- _Given task_: Type again, exactly, the lines below from the start through the line that includes "W.node_tree.nodes['Background'].inputs[1].default_value = 1.3".

- _Material provided_:
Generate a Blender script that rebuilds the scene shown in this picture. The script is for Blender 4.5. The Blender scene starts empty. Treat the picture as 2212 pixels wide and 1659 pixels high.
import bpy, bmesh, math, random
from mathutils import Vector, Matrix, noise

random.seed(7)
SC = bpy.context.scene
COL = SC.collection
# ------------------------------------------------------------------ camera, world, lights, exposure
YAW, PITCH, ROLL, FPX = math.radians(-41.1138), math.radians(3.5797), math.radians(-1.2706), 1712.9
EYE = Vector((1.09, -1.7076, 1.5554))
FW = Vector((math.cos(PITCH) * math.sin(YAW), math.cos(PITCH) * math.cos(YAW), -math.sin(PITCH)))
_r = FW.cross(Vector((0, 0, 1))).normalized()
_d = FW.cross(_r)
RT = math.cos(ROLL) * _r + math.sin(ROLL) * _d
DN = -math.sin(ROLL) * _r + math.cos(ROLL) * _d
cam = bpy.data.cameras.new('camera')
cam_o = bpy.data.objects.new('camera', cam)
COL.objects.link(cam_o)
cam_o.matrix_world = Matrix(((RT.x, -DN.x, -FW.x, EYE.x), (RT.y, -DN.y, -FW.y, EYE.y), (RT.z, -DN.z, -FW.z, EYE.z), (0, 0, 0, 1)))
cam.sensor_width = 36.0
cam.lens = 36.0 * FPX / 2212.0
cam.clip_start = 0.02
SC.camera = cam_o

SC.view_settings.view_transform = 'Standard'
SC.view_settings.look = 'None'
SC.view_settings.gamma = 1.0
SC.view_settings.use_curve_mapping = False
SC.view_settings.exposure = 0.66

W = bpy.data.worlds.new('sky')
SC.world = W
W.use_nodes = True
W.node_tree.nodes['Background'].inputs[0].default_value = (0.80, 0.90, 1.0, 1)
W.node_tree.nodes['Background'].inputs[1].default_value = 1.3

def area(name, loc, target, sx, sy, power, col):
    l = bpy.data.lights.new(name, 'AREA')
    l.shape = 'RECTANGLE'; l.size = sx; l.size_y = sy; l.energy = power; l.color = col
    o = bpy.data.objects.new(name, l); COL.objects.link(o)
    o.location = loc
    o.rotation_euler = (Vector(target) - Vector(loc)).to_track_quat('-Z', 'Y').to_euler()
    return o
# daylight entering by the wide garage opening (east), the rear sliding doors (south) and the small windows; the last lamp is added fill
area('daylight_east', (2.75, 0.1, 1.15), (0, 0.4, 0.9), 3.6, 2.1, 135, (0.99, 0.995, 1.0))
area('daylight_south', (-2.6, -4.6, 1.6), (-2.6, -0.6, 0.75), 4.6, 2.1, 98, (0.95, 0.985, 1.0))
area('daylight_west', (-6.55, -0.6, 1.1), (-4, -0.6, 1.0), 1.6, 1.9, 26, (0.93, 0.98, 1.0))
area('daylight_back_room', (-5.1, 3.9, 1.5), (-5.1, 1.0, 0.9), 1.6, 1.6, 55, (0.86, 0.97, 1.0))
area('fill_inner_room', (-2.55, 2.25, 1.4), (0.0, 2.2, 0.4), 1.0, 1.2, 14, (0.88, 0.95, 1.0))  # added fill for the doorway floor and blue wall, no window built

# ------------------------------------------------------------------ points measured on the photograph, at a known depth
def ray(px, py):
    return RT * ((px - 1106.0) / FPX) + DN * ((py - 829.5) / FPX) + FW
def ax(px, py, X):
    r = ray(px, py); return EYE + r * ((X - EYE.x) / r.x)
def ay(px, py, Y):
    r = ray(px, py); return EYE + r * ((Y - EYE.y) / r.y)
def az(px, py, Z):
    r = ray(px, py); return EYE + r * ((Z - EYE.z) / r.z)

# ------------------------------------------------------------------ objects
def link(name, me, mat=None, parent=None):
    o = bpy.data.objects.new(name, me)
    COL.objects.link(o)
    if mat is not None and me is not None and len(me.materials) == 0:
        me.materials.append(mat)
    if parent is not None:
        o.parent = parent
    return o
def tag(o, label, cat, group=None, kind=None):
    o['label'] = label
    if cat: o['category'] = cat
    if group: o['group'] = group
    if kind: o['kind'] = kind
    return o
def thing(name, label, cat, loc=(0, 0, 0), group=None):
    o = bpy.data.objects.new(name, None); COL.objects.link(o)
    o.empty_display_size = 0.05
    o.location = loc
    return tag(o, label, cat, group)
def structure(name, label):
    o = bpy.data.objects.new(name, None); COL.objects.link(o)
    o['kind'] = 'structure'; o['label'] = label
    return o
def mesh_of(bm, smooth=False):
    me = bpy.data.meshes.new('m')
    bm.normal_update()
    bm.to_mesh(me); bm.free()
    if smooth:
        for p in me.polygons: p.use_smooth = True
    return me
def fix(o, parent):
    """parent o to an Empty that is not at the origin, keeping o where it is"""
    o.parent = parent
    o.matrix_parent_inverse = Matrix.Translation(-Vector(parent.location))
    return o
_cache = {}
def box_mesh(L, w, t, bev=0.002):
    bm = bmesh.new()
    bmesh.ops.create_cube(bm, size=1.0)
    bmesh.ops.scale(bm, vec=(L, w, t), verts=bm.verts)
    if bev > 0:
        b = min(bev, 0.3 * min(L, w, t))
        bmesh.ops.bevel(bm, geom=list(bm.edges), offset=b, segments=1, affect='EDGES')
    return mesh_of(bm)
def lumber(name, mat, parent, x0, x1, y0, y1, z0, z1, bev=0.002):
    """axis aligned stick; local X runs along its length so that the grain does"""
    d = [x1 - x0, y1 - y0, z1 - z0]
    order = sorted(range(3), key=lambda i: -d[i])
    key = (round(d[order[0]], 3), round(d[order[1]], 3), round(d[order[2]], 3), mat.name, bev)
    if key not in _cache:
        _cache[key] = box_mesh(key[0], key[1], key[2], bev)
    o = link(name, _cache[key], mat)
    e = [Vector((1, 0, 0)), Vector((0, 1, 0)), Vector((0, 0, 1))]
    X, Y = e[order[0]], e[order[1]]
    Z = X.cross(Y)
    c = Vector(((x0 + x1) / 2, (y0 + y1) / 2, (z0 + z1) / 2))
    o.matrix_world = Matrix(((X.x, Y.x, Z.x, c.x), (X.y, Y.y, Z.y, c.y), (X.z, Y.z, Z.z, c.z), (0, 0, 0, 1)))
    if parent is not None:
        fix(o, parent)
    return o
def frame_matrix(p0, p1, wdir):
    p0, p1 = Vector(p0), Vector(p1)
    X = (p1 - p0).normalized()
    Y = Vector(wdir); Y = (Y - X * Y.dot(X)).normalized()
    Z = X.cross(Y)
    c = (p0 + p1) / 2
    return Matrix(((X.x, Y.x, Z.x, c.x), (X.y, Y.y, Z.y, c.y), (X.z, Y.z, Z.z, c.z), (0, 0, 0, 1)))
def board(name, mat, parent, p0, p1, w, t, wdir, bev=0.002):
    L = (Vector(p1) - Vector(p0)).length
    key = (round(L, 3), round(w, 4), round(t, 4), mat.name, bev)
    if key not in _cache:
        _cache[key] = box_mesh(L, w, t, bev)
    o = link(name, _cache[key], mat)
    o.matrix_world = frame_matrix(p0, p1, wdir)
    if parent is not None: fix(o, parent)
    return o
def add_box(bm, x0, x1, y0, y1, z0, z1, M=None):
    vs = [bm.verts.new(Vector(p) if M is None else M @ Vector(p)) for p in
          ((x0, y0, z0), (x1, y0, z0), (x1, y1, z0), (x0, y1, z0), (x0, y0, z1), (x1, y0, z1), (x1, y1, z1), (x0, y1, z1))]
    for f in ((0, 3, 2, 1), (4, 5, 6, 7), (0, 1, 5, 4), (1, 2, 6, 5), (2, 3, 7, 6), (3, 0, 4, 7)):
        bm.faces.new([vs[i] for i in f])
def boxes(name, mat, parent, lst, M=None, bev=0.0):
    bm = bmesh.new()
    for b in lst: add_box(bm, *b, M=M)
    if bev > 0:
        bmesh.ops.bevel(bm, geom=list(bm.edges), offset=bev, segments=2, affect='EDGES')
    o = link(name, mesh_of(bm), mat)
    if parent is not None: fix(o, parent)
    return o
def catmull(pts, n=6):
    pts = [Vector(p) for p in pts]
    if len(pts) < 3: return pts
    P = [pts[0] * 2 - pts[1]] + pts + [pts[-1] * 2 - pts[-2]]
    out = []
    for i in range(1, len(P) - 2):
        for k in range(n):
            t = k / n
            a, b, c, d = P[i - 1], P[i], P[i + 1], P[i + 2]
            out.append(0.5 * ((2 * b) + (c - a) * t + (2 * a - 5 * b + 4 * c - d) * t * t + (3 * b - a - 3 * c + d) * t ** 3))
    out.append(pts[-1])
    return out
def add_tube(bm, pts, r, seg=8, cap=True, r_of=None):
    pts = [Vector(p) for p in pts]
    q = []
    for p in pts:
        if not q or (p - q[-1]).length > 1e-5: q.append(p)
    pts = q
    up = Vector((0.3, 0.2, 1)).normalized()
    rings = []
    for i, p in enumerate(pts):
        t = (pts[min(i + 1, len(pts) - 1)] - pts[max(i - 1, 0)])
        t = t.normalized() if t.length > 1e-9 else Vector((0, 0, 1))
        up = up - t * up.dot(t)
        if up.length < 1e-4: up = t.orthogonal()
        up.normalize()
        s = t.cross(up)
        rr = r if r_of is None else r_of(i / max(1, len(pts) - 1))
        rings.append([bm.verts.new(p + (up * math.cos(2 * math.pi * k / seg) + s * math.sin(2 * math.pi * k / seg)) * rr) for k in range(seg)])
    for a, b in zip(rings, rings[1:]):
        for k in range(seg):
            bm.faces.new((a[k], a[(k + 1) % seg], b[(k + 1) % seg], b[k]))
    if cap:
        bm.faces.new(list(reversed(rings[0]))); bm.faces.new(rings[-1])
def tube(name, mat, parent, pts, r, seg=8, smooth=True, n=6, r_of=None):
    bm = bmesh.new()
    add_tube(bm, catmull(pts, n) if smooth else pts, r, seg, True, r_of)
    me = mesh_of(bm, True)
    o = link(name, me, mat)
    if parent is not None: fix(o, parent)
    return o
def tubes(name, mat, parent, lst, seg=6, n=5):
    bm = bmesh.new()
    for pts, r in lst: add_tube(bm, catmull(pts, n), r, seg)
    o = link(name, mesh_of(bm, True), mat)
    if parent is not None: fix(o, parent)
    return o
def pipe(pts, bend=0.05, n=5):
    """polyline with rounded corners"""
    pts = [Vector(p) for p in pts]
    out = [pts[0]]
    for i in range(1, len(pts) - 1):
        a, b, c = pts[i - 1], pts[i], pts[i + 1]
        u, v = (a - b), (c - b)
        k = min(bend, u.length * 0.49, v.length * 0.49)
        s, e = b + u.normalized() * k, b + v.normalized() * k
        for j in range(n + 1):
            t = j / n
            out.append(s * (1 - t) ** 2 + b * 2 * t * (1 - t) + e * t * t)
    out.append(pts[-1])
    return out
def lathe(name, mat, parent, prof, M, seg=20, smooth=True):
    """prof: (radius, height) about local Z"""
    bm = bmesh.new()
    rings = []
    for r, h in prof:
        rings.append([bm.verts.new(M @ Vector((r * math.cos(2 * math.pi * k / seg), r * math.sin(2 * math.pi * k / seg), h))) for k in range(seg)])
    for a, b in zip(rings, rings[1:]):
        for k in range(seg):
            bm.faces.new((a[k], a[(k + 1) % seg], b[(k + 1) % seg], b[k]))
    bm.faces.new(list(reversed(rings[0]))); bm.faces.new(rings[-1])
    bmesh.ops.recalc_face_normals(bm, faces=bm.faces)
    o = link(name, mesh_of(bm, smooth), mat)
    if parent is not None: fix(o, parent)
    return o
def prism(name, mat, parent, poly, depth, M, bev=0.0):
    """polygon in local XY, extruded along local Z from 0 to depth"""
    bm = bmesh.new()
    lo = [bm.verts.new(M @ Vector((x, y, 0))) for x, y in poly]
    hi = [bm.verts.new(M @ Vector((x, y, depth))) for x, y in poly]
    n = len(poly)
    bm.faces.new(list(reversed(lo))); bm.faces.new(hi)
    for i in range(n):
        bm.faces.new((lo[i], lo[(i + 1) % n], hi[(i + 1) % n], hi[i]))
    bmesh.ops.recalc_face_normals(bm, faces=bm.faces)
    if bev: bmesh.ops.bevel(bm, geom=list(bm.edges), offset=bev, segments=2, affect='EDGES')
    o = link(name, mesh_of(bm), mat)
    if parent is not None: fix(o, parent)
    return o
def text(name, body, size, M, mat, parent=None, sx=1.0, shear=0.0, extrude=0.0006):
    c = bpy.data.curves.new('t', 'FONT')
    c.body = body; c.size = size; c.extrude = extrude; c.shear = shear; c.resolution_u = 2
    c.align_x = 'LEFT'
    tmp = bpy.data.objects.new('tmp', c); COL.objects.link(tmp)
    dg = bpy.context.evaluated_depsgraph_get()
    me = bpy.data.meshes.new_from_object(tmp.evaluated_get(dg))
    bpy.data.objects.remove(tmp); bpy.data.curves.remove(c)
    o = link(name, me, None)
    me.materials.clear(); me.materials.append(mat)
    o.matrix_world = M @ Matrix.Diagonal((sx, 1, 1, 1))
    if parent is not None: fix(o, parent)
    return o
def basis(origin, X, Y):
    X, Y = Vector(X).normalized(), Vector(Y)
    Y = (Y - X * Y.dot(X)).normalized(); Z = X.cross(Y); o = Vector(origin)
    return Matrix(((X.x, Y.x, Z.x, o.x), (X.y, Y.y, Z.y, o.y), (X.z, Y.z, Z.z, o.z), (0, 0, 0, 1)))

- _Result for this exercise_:
Generate a Blender script that rebuilds the scene shown in this picture. The script is for Blender 4.5. The Blender scene starts empty. Treat the picture as 2212 pixels wide and 1659 pixels high.
import bpy, bmesh, math, random
from mathutils import Vector, Matrix, noise

random.seed(7)
SC = bpy.context.scene
COL = SC.collection
# ------------------------------------------------------------------ camera, world, lights, exposure
YAW, PITCH, ROLL, FPX = math.radians(-41.1138), math.radians(3.5797), math.radians(-1.2706), 1712.9
EYE = Vector((1.09, -1.7076, 1.5554))
FW = Vector((math.cos(PITCH) * math.sin(YAW), math.cos(PITCH) * math.cos(YAW), -math.sin(PITCH)))
_r = FW.cross(Vector((0, 0, 1))).normalized()
_d = FW.cross(_r)
RT = math.cos(ROLL) * _r + math.sin(ROLL) * _d
DN = -math.sin(ROLL) * _r + math.cos(ROLL) * _d
cam = bpy.data.cameras.new('camera')
cam_o = bpy.data.objects.new('camera', cam)
COL.objects.link(cam_o)
cam_o.matrix_world = Matrix(((RT.x, -DN.x, -FW.x, EYE.x), (RT.y, -DN.y, -FW.y, EYE.y), (RT.z, -DN.z, -FW.z, EYE.z), (0, 0, 0, 1)))
cam.sensor_width = 36.0
cam.lens = 36.0 * FPX / 2212.0
cam.clip_start = 0.02
SC.camera = cam_o

SC.view_settings.view_transform = 'Standard'
SC.view_settings.look = 'None'
SC.view_settings.gamma = 1.0
SC.view_settings.use_curve_mapping = False
SC.view_settings.exposure = 0.66

W = bpy.data.worlds.new('sky')
SC.world = W
W.use_nodes = True
W.node_tree.nodes['Background'].inputs[0].default_value = (0.80, 0.90, 1.0, 1)
W.node_tree.nodes['Background'].inputs[1].default_value = 1.3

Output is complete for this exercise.